Coltrane: That was the big moment that year.
Hawke: You understood what improvisation was. That’s a big thing. You were also surviving adolescence, which was a danger for the movie. Adolescence is a big creativity killer. You were surviving that and you were wanting to contribute to the movie.
Linklater: And that came out just talking about, what would you be talking about around a campfire in your own life? Let’s build a scene around that.
Hawke: Patricia?
Arquette: I had a totally different experience (laughs). I feel that Rick had a really beautiful balance of structure and he also knew what he was looking for. But he also had a real openness that can be rare in movies. So he would say a few weeks before, here are some of the important plot points so start thinking about that. He would say, you guys are going to be leaving, there’s a dramatic scene with your husband and he’s violent with the kids and it’s kind of a scary dinner scene. So I would talk to friends of mine and I would remember a friend who I helped move when her husband was violent, and I would collect these life stories of people and other friends would contribute. Rick would write the scene and we’d read it, and then we’d improvise it, and then we’d all talk about the different things that we’d heard from people we knew. And Rick would be like, yeah, that second thing you said, let’s use that piece and add it in. It was many people’s contributions of many real life scenarios that Rick wove into the film.

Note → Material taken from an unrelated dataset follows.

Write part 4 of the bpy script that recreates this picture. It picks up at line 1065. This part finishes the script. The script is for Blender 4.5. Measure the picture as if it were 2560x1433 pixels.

Linklater: And this was all happening at 1:30AM in a hotel room the night before we’re shooting.
Arquette: Even that creative process was a re-bonding experience. It would build on last year as you saw the kids contributing. And Rick made sure the kids contributed from the very first year. He’d say, you guys are fighting in the backseat of the car, what would you fight about?
Coltrane: It was very much an amalgamation. My experiences with childhood and [Arquette’s] memories of childhood and your experiences with your own children and my experiences with my own parents helped contribute.
Linklater: I don’t think there’s anything in this movie that isn’t connected to something that actually happened in life. Everything seems tethered to the reality. We had twelve years to think about it! It made it such a wonderful life project. Like growing up, being a parent, that’s a deep well. You’re never going to find the bottom of that. We were really able to use that gestation time to include so much of what was going on in the world.
Arquette: I think this is another testament to Rick – that you had twelve years to second-guess yourself. I think in this industry we’re pre-programmed to think what entertainment is supposed to be. What storytelling devices are supposed to happen at what point. And what demographic you’re supposed to sell a movie to in order to have x amount of success. The fact that you held onto this idea that life held itself, and that those were the moments you wanted to talk about, instead of feeling like you had twelve years to talk yourself out of it and play the game, and you didn’t.
How did your relationship to your characters and your craft evolve over the course of the film?
Linklater: That’s a professional question for all of us, and a life question for Ellar!
Coltrane: For me it was definitely very gradual. When I was young, I think it was more a matter of these people setting a place for me to be comfortable and be able to act naturally. It was gradual and I don’t know if there was a certain point where there was a big shift. Looking back, the year with the camping trip was a big moment, and I think around there I became more invested and wanted to put myself into it. I saw it as a valuable outlet to express myself. Growing up and having this focused process, reunited by Rick each year, I learned how to be part of the creative process.